===== Supplied data =====
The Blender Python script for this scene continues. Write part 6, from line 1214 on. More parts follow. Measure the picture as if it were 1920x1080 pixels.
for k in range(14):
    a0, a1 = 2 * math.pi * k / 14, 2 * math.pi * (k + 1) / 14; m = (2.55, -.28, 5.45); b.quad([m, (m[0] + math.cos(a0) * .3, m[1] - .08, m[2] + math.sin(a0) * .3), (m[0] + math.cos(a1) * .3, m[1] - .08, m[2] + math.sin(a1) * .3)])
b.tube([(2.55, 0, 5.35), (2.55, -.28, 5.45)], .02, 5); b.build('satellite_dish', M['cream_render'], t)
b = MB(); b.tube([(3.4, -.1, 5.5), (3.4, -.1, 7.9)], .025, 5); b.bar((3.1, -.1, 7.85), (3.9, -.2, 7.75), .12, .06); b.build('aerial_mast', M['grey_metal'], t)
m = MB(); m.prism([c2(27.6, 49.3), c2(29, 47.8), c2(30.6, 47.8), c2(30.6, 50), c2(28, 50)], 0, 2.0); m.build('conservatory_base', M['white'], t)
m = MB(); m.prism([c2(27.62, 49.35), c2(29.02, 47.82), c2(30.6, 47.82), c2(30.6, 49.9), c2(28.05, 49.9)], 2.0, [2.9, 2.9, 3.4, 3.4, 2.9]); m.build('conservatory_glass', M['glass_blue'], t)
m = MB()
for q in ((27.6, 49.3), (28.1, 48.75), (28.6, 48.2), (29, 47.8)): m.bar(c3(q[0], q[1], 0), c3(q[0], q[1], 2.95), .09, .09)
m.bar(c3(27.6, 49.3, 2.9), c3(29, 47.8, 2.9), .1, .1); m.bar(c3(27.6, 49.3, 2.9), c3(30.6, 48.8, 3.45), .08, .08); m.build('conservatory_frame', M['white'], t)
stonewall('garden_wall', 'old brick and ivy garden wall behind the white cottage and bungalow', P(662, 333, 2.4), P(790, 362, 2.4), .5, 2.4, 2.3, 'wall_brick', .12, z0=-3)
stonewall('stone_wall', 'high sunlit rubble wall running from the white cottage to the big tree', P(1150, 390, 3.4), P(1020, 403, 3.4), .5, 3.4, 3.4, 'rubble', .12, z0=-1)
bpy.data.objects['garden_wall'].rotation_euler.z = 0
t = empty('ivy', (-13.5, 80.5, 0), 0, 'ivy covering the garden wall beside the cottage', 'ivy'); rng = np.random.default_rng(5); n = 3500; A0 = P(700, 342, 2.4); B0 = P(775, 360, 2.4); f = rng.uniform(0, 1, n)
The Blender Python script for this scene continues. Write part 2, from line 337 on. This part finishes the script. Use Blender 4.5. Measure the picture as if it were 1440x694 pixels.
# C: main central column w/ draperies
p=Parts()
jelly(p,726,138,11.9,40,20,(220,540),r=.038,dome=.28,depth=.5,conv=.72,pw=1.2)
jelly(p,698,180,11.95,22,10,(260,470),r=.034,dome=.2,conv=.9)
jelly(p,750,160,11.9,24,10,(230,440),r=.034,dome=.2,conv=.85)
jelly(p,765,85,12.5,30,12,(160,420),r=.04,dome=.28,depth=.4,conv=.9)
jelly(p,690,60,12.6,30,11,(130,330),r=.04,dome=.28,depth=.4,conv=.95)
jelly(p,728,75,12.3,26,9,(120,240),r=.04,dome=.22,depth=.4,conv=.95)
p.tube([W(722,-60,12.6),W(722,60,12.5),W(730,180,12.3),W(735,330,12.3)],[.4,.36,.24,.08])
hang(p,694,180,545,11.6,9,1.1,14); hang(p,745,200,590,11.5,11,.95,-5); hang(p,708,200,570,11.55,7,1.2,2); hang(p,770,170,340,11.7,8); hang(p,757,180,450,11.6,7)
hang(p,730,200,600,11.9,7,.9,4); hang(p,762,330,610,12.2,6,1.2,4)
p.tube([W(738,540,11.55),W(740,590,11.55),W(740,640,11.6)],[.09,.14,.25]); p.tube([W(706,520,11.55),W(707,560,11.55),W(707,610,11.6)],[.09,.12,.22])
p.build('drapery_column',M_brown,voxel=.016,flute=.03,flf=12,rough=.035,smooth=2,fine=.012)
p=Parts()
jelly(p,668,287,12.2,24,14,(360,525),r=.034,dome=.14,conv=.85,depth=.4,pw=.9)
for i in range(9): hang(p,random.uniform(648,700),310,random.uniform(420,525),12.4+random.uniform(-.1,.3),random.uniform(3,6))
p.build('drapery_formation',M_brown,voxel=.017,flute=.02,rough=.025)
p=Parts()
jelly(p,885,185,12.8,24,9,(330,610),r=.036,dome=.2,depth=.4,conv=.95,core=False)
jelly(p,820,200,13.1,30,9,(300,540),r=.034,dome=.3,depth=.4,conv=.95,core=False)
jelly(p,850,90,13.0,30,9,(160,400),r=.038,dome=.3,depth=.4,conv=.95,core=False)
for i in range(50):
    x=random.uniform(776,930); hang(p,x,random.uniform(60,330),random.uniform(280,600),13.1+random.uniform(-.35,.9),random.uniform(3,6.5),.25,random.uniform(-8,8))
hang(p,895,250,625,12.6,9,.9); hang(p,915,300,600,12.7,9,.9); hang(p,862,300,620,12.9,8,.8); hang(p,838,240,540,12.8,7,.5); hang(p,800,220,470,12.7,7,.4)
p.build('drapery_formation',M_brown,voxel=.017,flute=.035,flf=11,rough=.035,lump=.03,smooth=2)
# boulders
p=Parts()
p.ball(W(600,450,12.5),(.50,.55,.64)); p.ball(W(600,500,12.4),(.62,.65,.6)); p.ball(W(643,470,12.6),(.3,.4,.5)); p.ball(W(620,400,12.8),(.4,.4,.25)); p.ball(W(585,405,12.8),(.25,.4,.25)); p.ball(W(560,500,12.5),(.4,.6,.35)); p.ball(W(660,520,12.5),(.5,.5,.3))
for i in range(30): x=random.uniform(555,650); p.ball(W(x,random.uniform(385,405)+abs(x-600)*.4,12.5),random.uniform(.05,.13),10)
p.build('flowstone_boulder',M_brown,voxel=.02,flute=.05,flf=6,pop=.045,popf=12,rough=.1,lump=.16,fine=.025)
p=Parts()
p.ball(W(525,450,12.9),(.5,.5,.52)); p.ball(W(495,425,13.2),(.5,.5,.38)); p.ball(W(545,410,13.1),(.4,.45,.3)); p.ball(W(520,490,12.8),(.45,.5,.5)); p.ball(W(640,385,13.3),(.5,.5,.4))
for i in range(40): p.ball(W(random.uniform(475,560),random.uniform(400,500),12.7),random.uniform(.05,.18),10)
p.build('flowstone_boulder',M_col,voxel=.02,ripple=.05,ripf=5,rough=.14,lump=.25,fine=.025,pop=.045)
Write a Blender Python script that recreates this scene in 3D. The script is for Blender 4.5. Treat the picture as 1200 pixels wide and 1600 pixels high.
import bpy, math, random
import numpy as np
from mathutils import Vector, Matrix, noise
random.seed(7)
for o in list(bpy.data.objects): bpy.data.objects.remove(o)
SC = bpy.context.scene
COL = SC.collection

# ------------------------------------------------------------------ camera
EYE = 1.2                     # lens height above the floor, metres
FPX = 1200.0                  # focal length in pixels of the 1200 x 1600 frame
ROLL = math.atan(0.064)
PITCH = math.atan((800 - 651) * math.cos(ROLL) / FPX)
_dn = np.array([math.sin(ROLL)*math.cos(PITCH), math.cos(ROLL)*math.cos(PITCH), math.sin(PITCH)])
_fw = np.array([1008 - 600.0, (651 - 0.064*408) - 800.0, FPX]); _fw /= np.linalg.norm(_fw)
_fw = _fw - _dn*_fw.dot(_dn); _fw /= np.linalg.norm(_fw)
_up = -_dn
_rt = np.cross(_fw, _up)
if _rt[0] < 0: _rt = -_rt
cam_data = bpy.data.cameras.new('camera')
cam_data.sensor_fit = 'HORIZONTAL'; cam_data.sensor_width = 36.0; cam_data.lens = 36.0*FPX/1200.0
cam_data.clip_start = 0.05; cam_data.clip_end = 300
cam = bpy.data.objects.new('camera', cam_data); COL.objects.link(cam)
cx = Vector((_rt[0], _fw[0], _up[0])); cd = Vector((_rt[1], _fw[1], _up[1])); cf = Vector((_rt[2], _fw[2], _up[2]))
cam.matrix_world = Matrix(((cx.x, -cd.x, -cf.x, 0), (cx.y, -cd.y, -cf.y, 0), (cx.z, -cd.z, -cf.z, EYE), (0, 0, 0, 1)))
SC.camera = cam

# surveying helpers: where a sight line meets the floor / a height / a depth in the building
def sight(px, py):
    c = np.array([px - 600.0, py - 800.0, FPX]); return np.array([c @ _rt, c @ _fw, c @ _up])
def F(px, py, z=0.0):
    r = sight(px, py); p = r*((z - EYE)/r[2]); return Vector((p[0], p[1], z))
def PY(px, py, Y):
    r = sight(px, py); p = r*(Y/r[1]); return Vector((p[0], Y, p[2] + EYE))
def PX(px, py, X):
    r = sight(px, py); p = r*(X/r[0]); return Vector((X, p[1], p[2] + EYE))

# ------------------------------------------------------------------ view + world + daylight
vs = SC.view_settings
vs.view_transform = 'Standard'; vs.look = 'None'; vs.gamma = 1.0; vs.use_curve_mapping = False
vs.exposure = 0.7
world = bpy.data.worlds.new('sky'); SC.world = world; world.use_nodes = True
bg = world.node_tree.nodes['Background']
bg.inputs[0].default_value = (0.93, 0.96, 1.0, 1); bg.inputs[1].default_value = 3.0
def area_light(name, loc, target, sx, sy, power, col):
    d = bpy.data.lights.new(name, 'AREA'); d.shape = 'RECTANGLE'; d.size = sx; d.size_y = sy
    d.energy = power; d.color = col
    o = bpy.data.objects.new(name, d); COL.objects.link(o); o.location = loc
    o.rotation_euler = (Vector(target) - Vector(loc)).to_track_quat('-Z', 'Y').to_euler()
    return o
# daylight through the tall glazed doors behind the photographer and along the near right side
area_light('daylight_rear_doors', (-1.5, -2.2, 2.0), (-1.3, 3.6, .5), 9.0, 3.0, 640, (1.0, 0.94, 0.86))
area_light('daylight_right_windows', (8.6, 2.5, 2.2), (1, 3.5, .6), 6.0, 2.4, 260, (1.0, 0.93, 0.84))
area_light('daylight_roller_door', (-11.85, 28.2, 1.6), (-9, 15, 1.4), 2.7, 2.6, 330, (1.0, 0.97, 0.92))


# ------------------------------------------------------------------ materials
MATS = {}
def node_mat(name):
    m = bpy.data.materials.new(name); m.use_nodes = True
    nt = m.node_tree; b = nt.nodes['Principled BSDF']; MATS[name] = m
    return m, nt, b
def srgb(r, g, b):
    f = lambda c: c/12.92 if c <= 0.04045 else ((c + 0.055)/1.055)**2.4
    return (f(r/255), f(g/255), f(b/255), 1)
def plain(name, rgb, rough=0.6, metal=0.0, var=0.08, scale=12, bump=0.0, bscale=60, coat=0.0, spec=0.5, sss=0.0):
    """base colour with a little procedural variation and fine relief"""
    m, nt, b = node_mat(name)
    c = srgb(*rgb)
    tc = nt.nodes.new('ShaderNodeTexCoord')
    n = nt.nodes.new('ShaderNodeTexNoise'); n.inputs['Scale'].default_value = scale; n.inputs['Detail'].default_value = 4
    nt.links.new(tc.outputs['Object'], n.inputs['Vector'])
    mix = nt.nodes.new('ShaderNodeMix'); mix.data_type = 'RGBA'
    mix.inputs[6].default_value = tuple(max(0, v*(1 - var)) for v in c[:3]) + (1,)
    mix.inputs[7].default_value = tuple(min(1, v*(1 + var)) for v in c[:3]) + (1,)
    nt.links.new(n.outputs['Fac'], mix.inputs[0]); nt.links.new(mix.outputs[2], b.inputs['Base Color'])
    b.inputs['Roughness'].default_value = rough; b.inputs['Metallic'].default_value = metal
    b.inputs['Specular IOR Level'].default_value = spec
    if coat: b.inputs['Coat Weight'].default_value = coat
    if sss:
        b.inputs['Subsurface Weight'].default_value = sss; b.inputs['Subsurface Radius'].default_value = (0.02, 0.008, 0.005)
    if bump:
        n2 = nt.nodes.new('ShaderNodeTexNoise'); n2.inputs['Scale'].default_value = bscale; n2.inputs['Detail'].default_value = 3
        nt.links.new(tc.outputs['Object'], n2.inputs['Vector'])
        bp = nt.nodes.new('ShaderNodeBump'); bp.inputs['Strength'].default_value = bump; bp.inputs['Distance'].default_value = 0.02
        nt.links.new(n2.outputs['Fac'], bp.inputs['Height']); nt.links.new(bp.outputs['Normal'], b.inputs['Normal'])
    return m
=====
# Aim:
Everything from the line containing "Write a Blender" down to the line containing "COL = SC.collection" should be repeated exactly, with both end lines kept and no other lines added.

# Task output:
Write a Blender Python script that recreates this scene in 3D. The script is for Blender 4.5. Treat the picture as 1200 pixels wide and 1600 pixels high.
import bpy, math, random
import numpy as np
from mathutils import Vector, Matrix, noise
random.seed(7)
for o in list(bpy.data.objects): bpy.data.objects.remove(o)
SC = bpy.context.scene
COL = SC.collection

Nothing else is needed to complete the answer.